[BEGIN]

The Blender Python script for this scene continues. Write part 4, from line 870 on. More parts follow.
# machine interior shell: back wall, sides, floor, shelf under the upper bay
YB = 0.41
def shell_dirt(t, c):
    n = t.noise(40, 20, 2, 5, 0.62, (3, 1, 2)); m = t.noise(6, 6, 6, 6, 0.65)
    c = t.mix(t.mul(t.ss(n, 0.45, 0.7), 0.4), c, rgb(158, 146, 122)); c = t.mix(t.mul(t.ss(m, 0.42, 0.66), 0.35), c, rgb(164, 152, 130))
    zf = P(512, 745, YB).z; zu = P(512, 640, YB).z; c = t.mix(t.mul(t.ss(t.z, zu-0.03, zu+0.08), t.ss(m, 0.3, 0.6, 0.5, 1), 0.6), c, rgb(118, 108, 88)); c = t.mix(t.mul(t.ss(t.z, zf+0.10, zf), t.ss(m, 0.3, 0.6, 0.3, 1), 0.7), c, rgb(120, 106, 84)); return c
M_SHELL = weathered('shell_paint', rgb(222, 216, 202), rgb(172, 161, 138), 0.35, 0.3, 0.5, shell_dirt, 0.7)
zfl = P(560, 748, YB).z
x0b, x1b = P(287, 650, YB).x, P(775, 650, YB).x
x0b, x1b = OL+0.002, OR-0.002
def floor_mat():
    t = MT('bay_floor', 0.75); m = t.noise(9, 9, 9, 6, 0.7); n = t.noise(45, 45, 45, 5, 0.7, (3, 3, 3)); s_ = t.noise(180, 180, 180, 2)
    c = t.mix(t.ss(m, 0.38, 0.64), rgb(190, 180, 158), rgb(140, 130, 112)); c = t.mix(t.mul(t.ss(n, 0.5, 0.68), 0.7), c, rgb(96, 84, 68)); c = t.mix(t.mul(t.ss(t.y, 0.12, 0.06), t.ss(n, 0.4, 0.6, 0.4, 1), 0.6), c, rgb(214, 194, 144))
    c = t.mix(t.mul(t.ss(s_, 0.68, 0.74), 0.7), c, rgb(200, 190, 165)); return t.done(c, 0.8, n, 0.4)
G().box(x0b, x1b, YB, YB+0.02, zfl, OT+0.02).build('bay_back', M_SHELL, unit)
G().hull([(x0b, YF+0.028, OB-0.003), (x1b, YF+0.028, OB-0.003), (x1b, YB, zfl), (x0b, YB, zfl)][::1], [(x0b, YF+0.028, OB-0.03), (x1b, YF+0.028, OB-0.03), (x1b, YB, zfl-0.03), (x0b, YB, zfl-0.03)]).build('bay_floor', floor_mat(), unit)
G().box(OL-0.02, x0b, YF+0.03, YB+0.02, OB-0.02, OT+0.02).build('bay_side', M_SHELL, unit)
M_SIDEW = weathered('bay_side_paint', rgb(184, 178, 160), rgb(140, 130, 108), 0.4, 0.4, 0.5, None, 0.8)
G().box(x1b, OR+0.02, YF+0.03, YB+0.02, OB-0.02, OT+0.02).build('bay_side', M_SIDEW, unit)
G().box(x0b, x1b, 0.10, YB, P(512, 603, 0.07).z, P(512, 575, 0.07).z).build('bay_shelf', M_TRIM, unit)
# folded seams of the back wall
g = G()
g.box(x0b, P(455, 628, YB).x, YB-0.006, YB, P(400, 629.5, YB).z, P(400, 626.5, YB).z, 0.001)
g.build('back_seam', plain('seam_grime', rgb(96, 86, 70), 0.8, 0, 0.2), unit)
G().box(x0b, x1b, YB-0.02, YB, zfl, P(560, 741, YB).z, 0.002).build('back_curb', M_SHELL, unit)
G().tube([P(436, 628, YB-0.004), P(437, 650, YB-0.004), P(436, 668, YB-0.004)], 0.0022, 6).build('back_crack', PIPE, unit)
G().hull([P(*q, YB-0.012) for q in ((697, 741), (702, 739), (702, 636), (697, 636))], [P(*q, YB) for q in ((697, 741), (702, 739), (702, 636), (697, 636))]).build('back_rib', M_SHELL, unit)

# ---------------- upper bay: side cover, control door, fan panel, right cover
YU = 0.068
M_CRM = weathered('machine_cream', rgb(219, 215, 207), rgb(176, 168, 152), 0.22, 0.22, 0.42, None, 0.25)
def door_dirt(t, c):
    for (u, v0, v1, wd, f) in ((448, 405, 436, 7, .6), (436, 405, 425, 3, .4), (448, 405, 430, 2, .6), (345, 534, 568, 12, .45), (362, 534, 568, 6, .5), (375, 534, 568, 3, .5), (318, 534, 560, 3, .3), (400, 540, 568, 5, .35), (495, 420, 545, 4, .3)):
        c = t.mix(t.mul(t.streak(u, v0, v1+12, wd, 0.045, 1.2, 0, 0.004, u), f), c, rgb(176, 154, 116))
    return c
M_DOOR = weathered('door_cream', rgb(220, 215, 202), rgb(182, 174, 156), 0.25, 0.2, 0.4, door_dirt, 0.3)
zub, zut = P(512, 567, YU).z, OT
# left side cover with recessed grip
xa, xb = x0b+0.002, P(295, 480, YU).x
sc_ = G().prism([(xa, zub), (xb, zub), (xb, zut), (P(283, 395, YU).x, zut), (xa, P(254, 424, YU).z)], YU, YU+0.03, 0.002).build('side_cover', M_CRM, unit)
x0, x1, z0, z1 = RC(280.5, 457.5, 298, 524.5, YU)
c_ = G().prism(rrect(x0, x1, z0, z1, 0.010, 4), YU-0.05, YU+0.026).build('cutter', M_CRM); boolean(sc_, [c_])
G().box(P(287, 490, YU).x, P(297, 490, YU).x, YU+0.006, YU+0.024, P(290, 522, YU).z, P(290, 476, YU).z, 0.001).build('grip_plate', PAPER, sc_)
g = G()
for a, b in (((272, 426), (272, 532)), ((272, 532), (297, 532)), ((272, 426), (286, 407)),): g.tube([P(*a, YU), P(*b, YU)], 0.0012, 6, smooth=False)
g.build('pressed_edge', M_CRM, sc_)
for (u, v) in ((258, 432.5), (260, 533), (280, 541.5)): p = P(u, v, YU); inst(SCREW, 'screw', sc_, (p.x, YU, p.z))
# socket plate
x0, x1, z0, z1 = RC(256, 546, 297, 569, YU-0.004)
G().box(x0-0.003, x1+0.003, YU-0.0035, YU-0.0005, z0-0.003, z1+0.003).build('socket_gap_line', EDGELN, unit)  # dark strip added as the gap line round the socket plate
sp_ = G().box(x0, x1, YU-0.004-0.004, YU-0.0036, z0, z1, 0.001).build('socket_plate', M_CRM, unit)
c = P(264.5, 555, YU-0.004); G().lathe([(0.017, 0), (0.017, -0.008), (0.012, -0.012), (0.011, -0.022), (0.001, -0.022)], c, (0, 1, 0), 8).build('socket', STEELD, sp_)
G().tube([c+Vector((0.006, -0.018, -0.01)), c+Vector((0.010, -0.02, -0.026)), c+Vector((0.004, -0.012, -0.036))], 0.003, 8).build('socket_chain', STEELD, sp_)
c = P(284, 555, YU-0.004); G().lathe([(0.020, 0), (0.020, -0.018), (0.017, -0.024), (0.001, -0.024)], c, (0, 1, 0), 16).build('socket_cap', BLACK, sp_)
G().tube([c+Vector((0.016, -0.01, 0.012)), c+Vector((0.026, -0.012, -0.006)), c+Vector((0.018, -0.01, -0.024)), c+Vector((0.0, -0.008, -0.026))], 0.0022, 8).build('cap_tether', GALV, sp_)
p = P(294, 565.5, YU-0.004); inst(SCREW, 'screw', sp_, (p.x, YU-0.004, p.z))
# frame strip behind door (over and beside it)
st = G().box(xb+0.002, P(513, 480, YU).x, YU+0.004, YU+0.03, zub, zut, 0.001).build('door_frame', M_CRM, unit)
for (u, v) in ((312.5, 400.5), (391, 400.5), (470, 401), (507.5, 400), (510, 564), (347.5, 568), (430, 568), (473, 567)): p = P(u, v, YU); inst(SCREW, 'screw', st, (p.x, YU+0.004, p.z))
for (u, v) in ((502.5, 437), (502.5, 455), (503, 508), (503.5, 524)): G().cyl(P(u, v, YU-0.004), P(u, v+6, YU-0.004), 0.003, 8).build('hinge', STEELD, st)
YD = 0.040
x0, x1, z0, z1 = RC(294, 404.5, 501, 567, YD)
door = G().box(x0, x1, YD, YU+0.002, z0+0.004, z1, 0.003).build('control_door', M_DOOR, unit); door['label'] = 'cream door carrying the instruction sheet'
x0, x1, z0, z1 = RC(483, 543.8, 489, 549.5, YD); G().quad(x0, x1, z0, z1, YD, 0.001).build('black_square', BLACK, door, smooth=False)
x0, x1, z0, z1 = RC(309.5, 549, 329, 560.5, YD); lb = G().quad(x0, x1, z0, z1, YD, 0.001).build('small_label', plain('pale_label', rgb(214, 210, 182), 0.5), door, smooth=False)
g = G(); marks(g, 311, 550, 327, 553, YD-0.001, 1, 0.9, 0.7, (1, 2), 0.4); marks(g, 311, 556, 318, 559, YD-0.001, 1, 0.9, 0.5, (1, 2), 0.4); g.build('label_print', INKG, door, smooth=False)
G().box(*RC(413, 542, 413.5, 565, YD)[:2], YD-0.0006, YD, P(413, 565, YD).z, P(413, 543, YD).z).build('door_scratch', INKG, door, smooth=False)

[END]

What you are asked to do: Would you quote everything above from the line containing "n = t.noise(40, 20, 2, 5, 0.62, (3, 1, 2));" down to the line containing "rgb(164, 152, 130))"? Include both of those lines and nothing else.

Solution below:
    n = t.noise(40, 20, 2, 5, 0.62, (3, 1, 2)); m = t.noise(6, 6, 6, 6, 0.65)
    c = t.mix(t.mul(t.ss(n, 0.45, 0.7), 0.4), c, rgb(158, 146, 122)); c = t.mix(t.mul(t.ss(m, 0.42, 0.66), 0.35), c, rgb(164, 152, 130))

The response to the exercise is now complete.